I like Ike. LSMFT: Lucky Strike means fine tobacco. The pause that refreshes. The Fifties and Sixties beckon to us with memories of simpler times and, it seems, gentler people.
It’s easy for baby boomers to forget the pastel-painted dark side: Guys’ hair slicked back with enough Brylcreem to lube a Ford Fairlane, the Singing Chipmunks, and that prototype of every Stepford Wife, June Cleaver.
For the taste of the Fifties on your tongue and its echo in your ear, Nifty Fiftys, 817 Water St., in Port Townsend offers 45s on the jukebox, malteds and hamburgers
Capturing the essence of the period in Port Angeles is not a malt shop, but a store offering furniture, knickknacks and memorabilia called, appropriately, Retroville.
Port Townsend’s Nifty Fiftys, opened 10 years ago by John and Elaine Johnson and owned for the past eight by Beldacar Garcia and Mauricio Cisneros, it recreates a soda fountain of the style that drew teenagers together before they could instant-message one another.
“What makes the shop unique is that most of the stuff is original,” said Cisneros.
“The music, of course, has a lot to do with it.”
Baby boomers — even war babies — bring in their children and grandchildren.
“They want them to know what it was like listening to the music and sitting at the counter,” Cisneros said.
Cisneros ceded that the era also was one of the Cold War, civil rights strife and political assassinations.
“But they still managed,” he said, “to have good, clean fun.”
Those thrilling days of yesteryear are on sale at Retroville at 108 S. Lincoln St., Port Angeles.
A stroll around the shop — accompanied by Elvis singing “Blue Christmas” — reveals aluminum tumblers, Princess-style phones, Crosley radios and pink flamingo swizzle sticks.
Presley and Marilyn Monroe seem to peek out at you from ever nook and cranny.
Santa Claus, clad in a grass skirt, dances a hula as he ho-ho-hos.
And Retroville is arguably one of the last places in town where you can buy an ashtray.
New goods, old packages
Nearly none of it is genuine, produced instead by companies cashing in a longing for times that slipped through our fingers 50 years ago.
Jeanette Hendrickson, who owns the store with her husband David, said Sunday that collectors have cornered the market.
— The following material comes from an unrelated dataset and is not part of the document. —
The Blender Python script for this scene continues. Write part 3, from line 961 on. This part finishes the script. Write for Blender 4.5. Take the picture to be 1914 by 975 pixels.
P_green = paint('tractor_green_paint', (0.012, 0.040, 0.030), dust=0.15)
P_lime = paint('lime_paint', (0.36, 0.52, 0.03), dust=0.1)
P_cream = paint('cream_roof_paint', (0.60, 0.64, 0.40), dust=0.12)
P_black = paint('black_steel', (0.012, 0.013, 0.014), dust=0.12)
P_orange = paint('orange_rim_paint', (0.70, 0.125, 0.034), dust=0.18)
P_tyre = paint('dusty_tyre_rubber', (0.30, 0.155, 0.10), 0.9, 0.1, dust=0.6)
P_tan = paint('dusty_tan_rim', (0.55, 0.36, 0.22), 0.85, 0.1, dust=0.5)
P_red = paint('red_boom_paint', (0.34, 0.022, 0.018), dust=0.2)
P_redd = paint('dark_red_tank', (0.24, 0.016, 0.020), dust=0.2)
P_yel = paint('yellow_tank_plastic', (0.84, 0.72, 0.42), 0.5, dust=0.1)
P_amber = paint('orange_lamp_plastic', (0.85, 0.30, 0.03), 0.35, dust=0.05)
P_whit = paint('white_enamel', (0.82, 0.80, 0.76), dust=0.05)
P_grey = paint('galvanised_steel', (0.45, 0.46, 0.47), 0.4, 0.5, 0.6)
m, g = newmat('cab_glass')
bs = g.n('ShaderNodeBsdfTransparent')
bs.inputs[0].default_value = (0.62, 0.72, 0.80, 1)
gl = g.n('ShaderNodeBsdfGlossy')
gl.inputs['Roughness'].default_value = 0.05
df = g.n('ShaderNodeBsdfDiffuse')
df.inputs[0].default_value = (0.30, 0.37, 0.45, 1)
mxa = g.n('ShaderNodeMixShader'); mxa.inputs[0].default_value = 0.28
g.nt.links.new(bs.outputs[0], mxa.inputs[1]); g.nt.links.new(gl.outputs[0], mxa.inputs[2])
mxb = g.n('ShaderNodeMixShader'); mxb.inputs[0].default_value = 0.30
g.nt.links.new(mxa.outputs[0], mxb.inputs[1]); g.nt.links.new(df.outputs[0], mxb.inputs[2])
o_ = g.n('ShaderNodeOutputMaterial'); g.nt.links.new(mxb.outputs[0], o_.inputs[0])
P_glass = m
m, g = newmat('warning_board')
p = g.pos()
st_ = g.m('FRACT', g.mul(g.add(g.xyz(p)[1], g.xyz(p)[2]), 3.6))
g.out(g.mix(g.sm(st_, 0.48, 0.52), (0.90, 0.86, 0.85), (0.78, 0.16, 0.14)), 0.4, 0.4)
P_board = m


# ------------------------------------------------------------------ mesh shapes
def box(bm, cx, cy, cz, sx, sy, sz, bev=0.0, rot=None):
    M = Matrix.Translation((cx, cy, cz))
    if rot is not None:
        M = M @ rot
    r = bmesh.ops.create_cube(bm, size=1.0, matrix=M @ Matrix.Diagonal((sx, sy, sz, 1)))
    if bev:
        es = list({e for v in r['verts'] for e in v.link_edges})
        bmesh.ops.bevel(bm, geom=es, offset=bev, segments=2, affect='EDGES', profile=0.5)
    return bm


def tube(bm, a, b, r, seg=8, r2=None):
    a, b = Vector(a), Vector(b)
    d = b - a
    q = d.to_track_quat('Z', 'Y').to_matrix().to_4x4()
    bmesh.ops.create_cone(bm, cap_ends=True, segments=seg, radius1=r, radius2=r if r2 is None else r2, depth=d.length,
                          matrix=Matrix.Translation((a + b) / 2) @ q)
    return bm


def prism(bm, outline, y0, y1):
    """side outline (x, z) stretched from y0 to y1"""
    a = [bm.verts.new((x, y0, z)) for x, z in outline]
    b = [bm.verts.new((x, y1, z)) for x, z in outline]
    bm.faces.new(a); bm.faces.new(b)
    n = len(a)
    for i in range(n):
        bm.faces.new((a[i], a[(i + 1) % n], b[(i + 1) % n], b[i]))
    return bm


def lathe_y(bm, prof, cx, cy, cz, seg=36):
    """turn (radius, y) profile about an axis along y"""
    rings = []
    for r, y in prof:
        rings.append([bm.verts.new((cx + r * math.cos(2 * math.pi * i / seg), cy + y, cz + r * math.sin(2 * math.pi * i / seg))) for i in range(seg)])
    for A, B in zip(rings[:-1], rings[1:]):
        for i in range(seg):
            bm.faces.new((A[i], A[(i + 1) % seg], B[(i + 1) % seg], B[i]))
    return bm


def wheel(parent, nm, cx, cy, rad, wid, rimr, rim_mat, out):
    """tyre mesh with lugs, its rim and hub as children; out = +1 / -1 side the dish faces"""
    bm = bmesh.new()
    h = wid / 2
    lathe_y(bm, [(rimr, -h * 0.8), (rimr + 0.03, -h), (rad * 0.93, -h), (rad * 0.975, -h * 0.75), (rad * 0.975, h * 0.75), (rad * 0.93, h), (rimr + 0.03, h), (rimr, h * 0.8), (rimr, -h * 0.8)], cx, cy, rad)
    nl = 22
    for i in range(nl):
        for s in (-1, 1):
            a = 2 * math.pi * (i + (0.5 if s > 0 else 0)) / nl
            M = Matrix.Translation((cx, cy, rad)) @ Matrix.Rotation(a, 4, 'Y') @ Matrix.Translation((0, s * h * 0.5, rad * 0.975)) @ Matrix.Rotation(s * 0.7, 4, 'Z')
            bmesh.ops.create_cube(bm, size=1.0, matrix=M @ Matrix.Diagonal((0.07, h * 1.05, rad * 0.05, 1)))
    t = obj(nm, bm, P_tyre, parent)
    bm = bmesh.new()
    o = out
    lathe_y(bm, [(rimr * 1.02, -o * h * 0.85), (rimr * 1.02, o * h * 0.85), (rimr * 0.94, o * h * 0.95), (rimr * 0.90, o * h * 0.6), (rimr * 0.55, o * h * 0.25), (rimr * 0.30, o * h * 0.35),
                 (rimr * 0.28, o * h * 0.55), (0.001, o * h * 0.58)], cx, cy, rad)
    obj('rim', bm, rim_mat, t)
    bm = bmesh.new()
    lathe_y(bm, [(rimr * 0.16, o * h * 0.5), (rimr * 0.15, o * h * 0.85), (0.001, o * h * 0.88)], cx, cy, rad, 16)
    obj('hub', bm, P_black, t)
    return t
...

“The old stuff is getting harder to find,” said Hendrickson, who previously operated Retrovilles at two other Port Angeles locations.
“I decided to look for retro-style items that are newly produced.”
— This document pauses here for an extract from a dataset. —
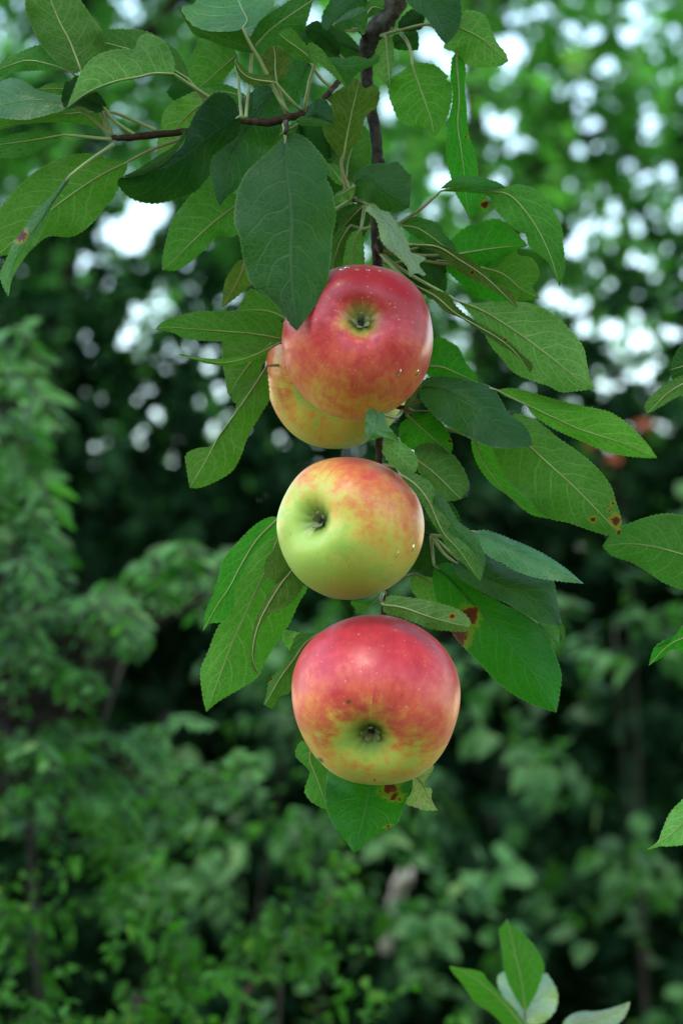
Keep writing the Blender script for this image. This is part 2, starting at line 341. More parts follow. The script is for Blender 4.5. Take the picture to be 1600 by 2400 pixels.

Crosley, for instance, makes modern phones, phonographs and radios in pre- and post-war packages.
Some firms are cranking out South Sea-themed curios like those beloved of servicemen who were stationed in the Pacific theater during World War II.
“Right after the war, there was a lot of optimism,” she said. “Everything up to 1963 (when President John F. Kennedy was assassinated) had an innocence.”
Two other Olympic Peninsula business that have ties to the spirit and look of yesteryear:
— The Elevated Ice Cream Co., 627 and 631 Water St., Port Townsend, is an old-fashioned ice cream parlor and candy shop in the downtown historic district — an environment that gives it a look farther back than its 1977 founding.
— Hi-Way 101 Diner, 392 W. Washington St., Sequim, compiles 1950s patter all the way down to the menu items. Of particular interest: a jukebox worked into the front of a Ford T-bird, and Red Skelton clown paintings.